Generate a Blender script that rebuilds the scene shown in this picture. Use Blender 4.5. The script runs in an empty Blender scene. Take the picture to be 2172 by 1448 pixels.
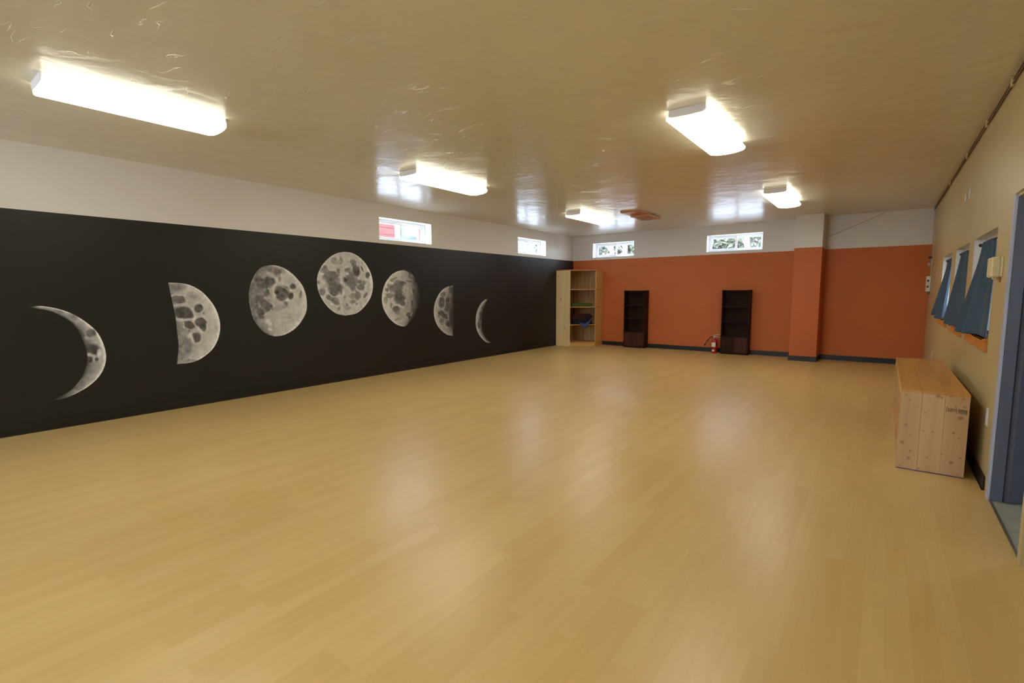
import bpy, bmesh, math, random
import numpy as np
from mathutils import Vector, Matrix, noise

random.seed(7)
SC = bpy.context.scene
COL = SC.collection

# ---------------------------------------------------------------- camera
CAM_H = 1.30
YAW, PITCH, ROLL, FPX = -0.64760, -0.1010, -0.0042, 1040.8
_f = Vector((math.sin(YAW)*math.cos(PITCH), math.cos(YAW)*math.cos(PITCH), math.sin(PITCH)))
_r = Vector((math.cos(YAW), -math.sin(YAW), 0.0))
_u = _r.cross(_f)
_r2 = _r*math.cos(ROLL) + _u*math.sin(ROLL)
_u2 = -_r*math.sin(ROLL) + _u*math.cos(ROLL)
cam_data = bpy.data.cameras.new('camera')
cam_data.sensor_width = 36.0
cam_data.lens = FPX*36.0/2172.0
cam_data.clip_start = 0.02
cam_data.clip_end = 400
cam = bpy.data.objects.new('camera', cam_data)
COL.objects.link(cam)
cam.matrix_world = Matrix(((_r2.x, _u2.x, -_f.x, 0), (_r2.y, _u2.y, -_f.y, 0), (_r2.z, _u2.z, -_f.z, CAM_H), (0, 0, 0, 1)))
SC.camera = cam

# ---------------------------------------------------------------- view, world
SC.view_settings.view_transform = 'Standard'
SC.view_settings.look = 'None'
SC.view_settings.gamma = 1.0
SC.view_settings.use_curve_mapping = False
SC.view_settings.exposure = 0.93
LAMP = 7.2                      # strength of the fluorescent lenses
SKY = 12.5
world = bpy.data.worlds.new('overcast_sky')
SC.world = world
world.use_nodes = True
_n = world.node_tree.nodes; _l = world.node_tree.links
_bg = _n['Background']
_tc = _n.new('ShaderNodeTexCoord')
_ns = _n.new('ShaderNodeTexNoise'); _ns.inputs['Scale'].default_value = 3.0; _ns.inputs['Detail'].default_value = 4
_cr = _n.new('ShaderNodeValToRGB')
_cr.color_ramp.elements[0].position = .3; _cr.color_ramp.elements[0].color = (.72, .83, 1, 1)
_cr.color_ramp.elements[1].position = .7; _cr.color_ramp.elements[1].color = (.88, .94, 1, 1)
_l.new(_tc.outputs['Generated'], _ns.inputs['Vector']); _l.new(_ns.outputs['Fac'], _cr.inputs['Fac'])
_l.new(_cr.outputs['Color'], _bg.inputs['Color'])
_bg.inputs['Strength'].default_value = SKY

# ---------------------------------------------------------------- room numbers (metres)
XL, XR, YB, YF, ZC, ZP = -6.320, 0.591, 10.934, -3.2, 2.666, 2.0625

# ---------------------------------------------------------------- materials
def srgb(r, g, b):
    f = lambda c: c/12.92 if c <= .04045 else ((c+.055)/1.055)**2.4
    return (f(r/255), f(g/255), f(b/255), 1)

def mat(name, color, rough=.6, metal=0, spec=.5, noise_scale=None, var=.08, bump=0, bump_scale=60, stretch=(1, 1, 1), rough_var=0, coat=0):
    m = bpy.data.materials.new(name); m.use_nodes = True
    nt = m.node_tree; b = nt.nodes['Principled BSDF']
    b.inputs['Base Color'].default_value = color
    b.inputs['Roughness'].default_value = rough
    b.inputs['Metallic'].default_value = metal
    b.inputs['Specular IOR Level'].default_value = spec
    if coat:
        b.inputs['Coat Weight'].default_value = coat; b.inputs['Coat Roughness'].default_value = .15
    tc = nt.nodes.new('ShaderNodeTexCoord'); mp = nt.nodes.new('ShaderNodeMapping')
    mp.inputs['Scale'].default_value = stretch
    nt.links.new(tc.outputs['Object'], mp.inputs['Vector'])
    if noise_scale:
        n = nt.nodes.new('ShaderNodeTexNoise'); n.inputs['Scale'].default_value = noise_scale; n.inputs['Detail'].default_value = 6
        nt.links.new(mp.outputs['Vector'], n.inputs['Vector'])
        r = nt.nodes.new('ShaderNodeMapRange')
        r.inputs['From Min'].default_value = .25; r.inputs['From Max'].default_value = .75
        r.inputs['To Min'].default_value = 1-var; r.inputs['To Max'].default_value = 1+var
        nt.links.new(n.outputs['Fac'], r.inputs['Value'])
        h = nt.nodes.new('ShaderNodeVectorMath'); h.operation = 'SCALE'
        h.inputs[0].default_value = color[:3]
        nt.links.new(r.outputs['Result'], h.inputs['Scale'])
        nt.links.new(h.outputs['Vector'], b.inputs['Base Color'])
    if bump:
        n2 = nt.nodes.new('ShaderNodeTexNoise'); n2.inputs['Scale'].default_value = bump_scale; n2.inputs['Detail'].default_value = 5
        nt.links.new(mp.outputs['Vector'], n2.inputs['Vector'])
        bp = nt.nodes.new('ShaderNodeBump'); bp.inputs['Strength'].default_value = bump; bp.inputs['Distance'].default_value = .004
        nt.links.new(n2.outputs['Fac'], bp.inputs['Height']); nt.links.new(bp.outputs['Normal'], b.inputs['Normal'])
    return m

def emis(name, color, strength):
    m = bpy.data.materials.new(name); m.use_nodes = True
    b = m.node_tree.nodes['Principled BSDF']
    b.inputs['Base Color'].default_value = (.8, .8, .8, 1)
    b.inputs['Emission Color'].default_value = color; b.inputs['Emission Strength'].default_value = strength
    return m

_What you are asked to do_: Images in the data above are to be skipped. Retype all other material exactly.

_The output_:
Generate a Blender script that rebuilds the scene shown in this picture. Use Blender 4.5. The script runs in an empty Blender scene. Take the picture to be 2172 by 1448 pixels.
import bpy, bmesh, math, random
import numpy as np
from mathutils import Vector, Matrix, noise

random.seed(7)
SC = bpy.context.scene
COL = SC.collection

# ---------------------------------------------------------------- camera
CAM_H = 1.30
YAW, PITCH, ROLL, FPX = -0.64760, -0.1010, -0.0042, 1040.8
_f = Vector((math.sin(YAW)*math.cos(PITCH), math.cos(YAW)*math.cos(PITCH), math.sin(PITCH)))
_r = Vector((math.cos(YAW), -math.sin(YAW), 0.0))
_u = _r.cross(_f)
_r2 = _r*math.cos(ROLL) + _u*math.sin(ROLL)
_u2 = -_r*math.sin(ROLL) + _u*math.cos(ROLL)
cam_data = bpy.data.cameras.new('camera')
cam_data.sensor_width = 36.0
cam_data.lens = FPX*36.0/2172.0
cam_data.clip_start = 0.02
cam_data.clip_end = 400
cam = bpy.data.objects.new('camera', cam_data)
COL.objects.link(cam)
cam.matrix_world = Matrix(((_r2.x, _u2.x, -_f.x, 0), (_r2.y, _u2.y, -_f.y, 0), (_r2.z, _u2.z, -_f.z, CAM_H), (0, 0, 0, 1)))
SC.camera = cam

# ---------------------------------------------------------------- view, world
SC.view_settings.view_transform = 'Standard'
SC.view_settings.look = 'None'
SC.view_settings.gamma = 1.0
SC.view_settings.use_curve_mapping = False
SC.view_settings.exposure = 0.93
LAMP = 7.2                      # strength of the fluorescent lenses
SKY = 12.5
world = bpy.data.worlds.new('overcast_sky')
SC.world = world
world.use_nodes = True
_n = world.node_tree.nodes; _l = world.node_tree.links
_bg = _n['Background']
_tc = _n.new('ShaderNodeTexCoord')
_ns = _n.new('ShaderNodeTexNoise'); _ns.inputs['Scale'].default_value = 3.0; _ns.inputs['Detail'].default_value = 4
_cr = _n.new('ShaderNodeValToRGB')
_cr.color_ramp.elements[0].position = .3; _cr.color_ramp.elements[0].color = (.72, .83, 1, 1)
_cr.color_ramp.elements[1].position = .7; _cr.color_ramp.elements[1].color = (.88, .94, 1, 1)
_l.new(_tc.outputs['Generated'], _ns.inputs['Vector']); _l.new(_ns.outputs['Fac'], _cr.inputs['Fac'])
_l.new(_cr.outputs['Color'], _bg.inputs['Color'])
_bg.inputs['Strength'].default_value = SKY

# ---------------------------------------------------------------- room numbers (metres)
XL, XR, YB, YF, ZC, ZP = -6.320, 0.591, 10.934, -3.2, 2.666, 2.0625

# ---------------------------------------------------------------- materials
def srgb(r, g, b):
    f = lambda c: c/12.92 if c <= .04045 else ((c+.055)/1.055)**2.4
    return (f(r/255), f(g/255), f(b/255), 1)

def mat(name, color, rough=.6, metal=0, spec=.5, noise_scale=None, var=.08, bump=0, bump_scale=60, stretch=(1, 1, 1), rough_var=0, coat=0):
    m = bpy.data.materials.new(name); m.use_nodes = True
    nt = m.node_tree; b = nt.nodes['Principled BSDF']
    b.inputs['Base Color'].default_value = color
    b.inputs['Roughness'].default_value = rough
    b.inputs['Metallic'].default_value = metal
    b.inputs['Specular IOR Level'].default_value = spec
    if coat:
        b.inputs['Coat Weight'].default_value = coat; b.inputs['Coat Roughness'].default_value = .15
    tc = nt.nodes.new('ShaderNodeTexCoord'); mp = nt.nodes.new('ShaderNodeMapping')
    mp.inputs['Scale'].default_value = stretch
    nt.links.new(tc.outputs['Object'], mp.inputs['Vector'])
    if noise_scale:
        n = nt.nodes.new('ShaderNodeTexNoise'); n.inputs['Scale'].default_value = noise_scale; n.inputs['Detail'].default_value = 6
        nt.links.new(mp.outputs['Vector'], n.inputs['Vector'])
        r = nt.nodes.new('ShaderNodeMapRange')
        r.inputs['From Min'].default_value = .25; r.inputs['From Max'].default_value = .75
        r.inputs['To Min'].default_value = 1-var; r.inputs['To Max'].default_value = 1+var
        nt.links.new(n.outputs['Fac'], r.inputs['Value'])
        h = nt.nodes.new('ShaderNodeVectorMath'); h.operation = 'SCALE'
        h.inputs[0].default_value = color[:3]
        nt.links.new(r.outputs['Result'], h.inputs['Scale'])
        nt.links.new(h.outputs['Vector'], b.inputs['Base Color'])
    if bump:
        n2 = nt.nodes.new('ShaderNodeTexNoise'); n2.inputs['Scale'].default_value = bump_scale; n2.inputs['Detail'].default_value = 5
        nt.links.new(mp.outputs['Vector'], n2.inputs['Vector'])
        bp = nt.nodes.new('ShaderNodeBump'); bp.inputs['Strength'].default_value = bump; bp.inputs['Distance'].default_value = .004
        nt.links.new(n2.outputs['Fac'], bp.inputs['Height']); nt.links.new(bp.outputs['Normal'], b.inputs['Normal'])
    return m

def emis(name, color, strength):
    m = bpy.data.materials.new(name); m.use_nodes = True
    b = m.node_tree.nodes['Principled BSDF']
    b.inputs['Base Color'].default_value = (.8, .8, .8, 1)
    b.inputs['Emission Color'].default_value = color; b.inputs['Emission Strength'].default_value = strength
    return m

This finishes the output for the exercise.